Dubal has written numerous articles in top law and social science journals and published essays in the popular press. Her research has been cited internationally in legal decisions, including by the California Supreme Court, and her research and commentary are regularly featured in media outlets, including The New York Times, The Washington Post, The Wall Street Journal, The Los Angeles Times, NPR, CNN, etc. TechCrunch has called Dubal an “unlikely star in the tech world,” and her expertise is frequently sought by regulatory bodies, legislators, judges, workers, and unions in the U.S. and Europe. Dubal is completing a book manuscript that presents a theoretical reappraisal of how low-income immigrant and racial minority workers experience and respond to shifting technologies and regulatory regimes. The manuscript draws upon a decade of interdisciplinary ethnographic research on taxi and ride-hail regulations and worker organizing and advocacy in San Francisco.

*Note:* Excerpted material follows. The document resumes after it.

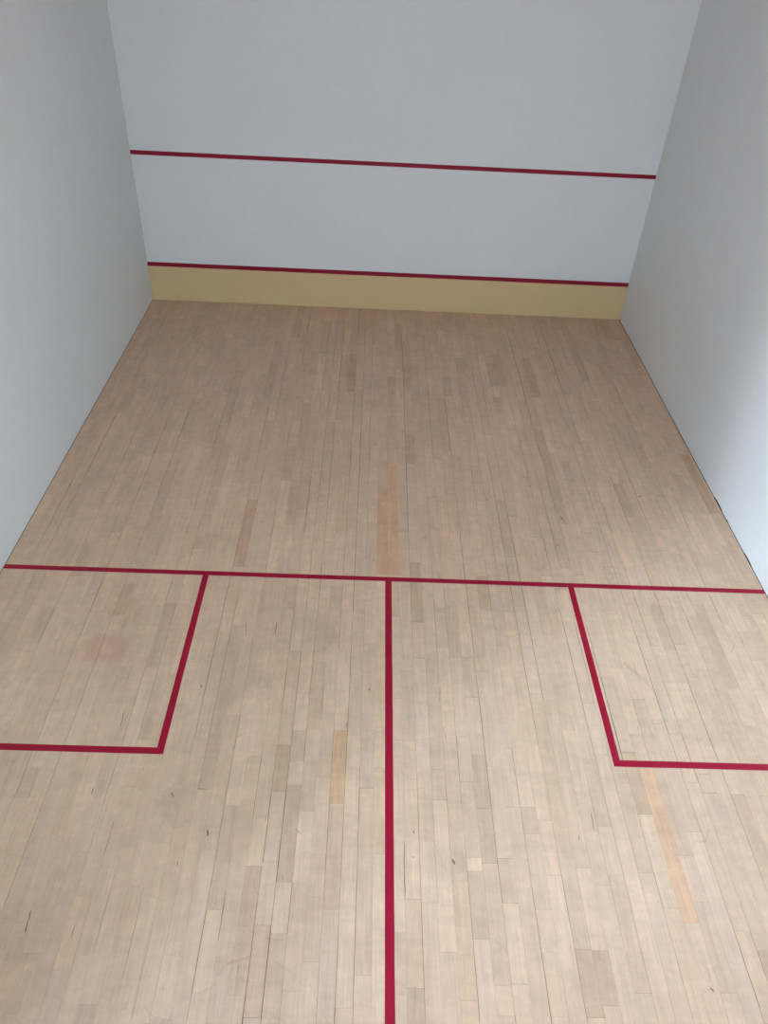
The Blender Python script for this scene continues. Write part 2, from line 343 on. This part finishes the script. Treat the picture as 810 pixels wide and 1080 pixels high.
tag(wob_strip('short_line', [(.006, -SH - .025), (W - .006, -SH - .025)], LW, M_red, 'z', 3), 'red short line running across the whole wooden floor from side wall to side wall', 'court line', 'red court lines')
tag(wob_strip('half_court_line', [(HX, -SH - .05), (HX, -L + .008)], LWH, M_red, 'z', 4), 'straight red half court line down the middle of the floor behind the short line', 'court line', 'red court lines')
tag(wob_strip('service_box_line', [(BX + .025, -SH - .05), (BX + .025, -SH - .075 - BD), (.006, -SH - .075 - BD)], LW, M_red, 'z', 5), 'L-shaped red service box line on the floor against the left side wall', 'court line', 'red court lines')
tag(wob_strip('service_box_line', [(W - BX - .025, -SH - .05), (W - BX - .025, -SH - .075 - BD), (W - .006, -SH - .075 - BD)], LW, M_red, 'z', 6), 'L-shaped red service box line on the floor against the right side wall', 'court line', 'red court lines')

# ------------------------------------------------------------------ the tin
tin = bpy.data.objects.new('tin', None); C.objects.link(tin); tin.location = (W / 2, -.0015, 0)
tag(tin, 'cream tin board with a red top stripe along the foot of the front wall', 'tin')
TT = .522
def tin_part(name, bs, mat, bev):
    o = boxes(name, [(x0 - W / 2, x1 - W / 2, y0 - .0, y1 - .0, z0, z1) for (x0, x1, y0, y1, z0, z1) in bs], mat, tin, bev); return o
tin_part('panel', [(.002, W - .002, -.012, 0, 0.001, TT - .05)], M_tin, .002)
# slanted top batten painted red
n = 54; Vv, Ff = [], []
rb = random.Random(5)
for i in range(n + 1):
    x = -W / 2 + .002 + (W - .004) * i / n
    j = rb.uniform(-.0012, .0012)
    Vv += [(x, 0, TT - .05 + j), (x, -.016, TT - .05 + j), (x, -.016, TT - .012), (x, -.004, TT), (x, 0, TT)]
for i in range(n):
    for k in range(5): Ff.append((i * 5 + k, i * 5 + (k + 1) % 5, (i + 1) * 5 + (k + 1) % 5, (i + 1) * 5 + k))
Ff += [(4, 3, 2, 1, 0), tuple(n * 5 + k for k in range(5))]
o = link_mesh('board_line', Vv, Ff, [M_redw], parent=tin); o['label'] = 'red stripe along the top of the tin'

Dubal received a B.A. from Stanford University and holds J.D. and Ph.D. degrees from the University of California, Berkeley, where she conducted an ethnography of the San Francisco taxi industry. The subject of her doctoral research arose from her work as a public interest attorney and Berkeley Law Foundation Fellow at the Asian Law Caucus where she founded a taxi worker project and represented Muslim Americans in civil rights cases. She completed a post-doctoral fellowship at her alma mater, Stanford University. She returned to Stanford again in 2022 as a Residential Fellow at the Center for Advanced Study in the Behavioral Sciences. Dubal is the recipient of numerous awards and grants, including the Fulbright, for her scholarship and previous work as a public interest lawyer.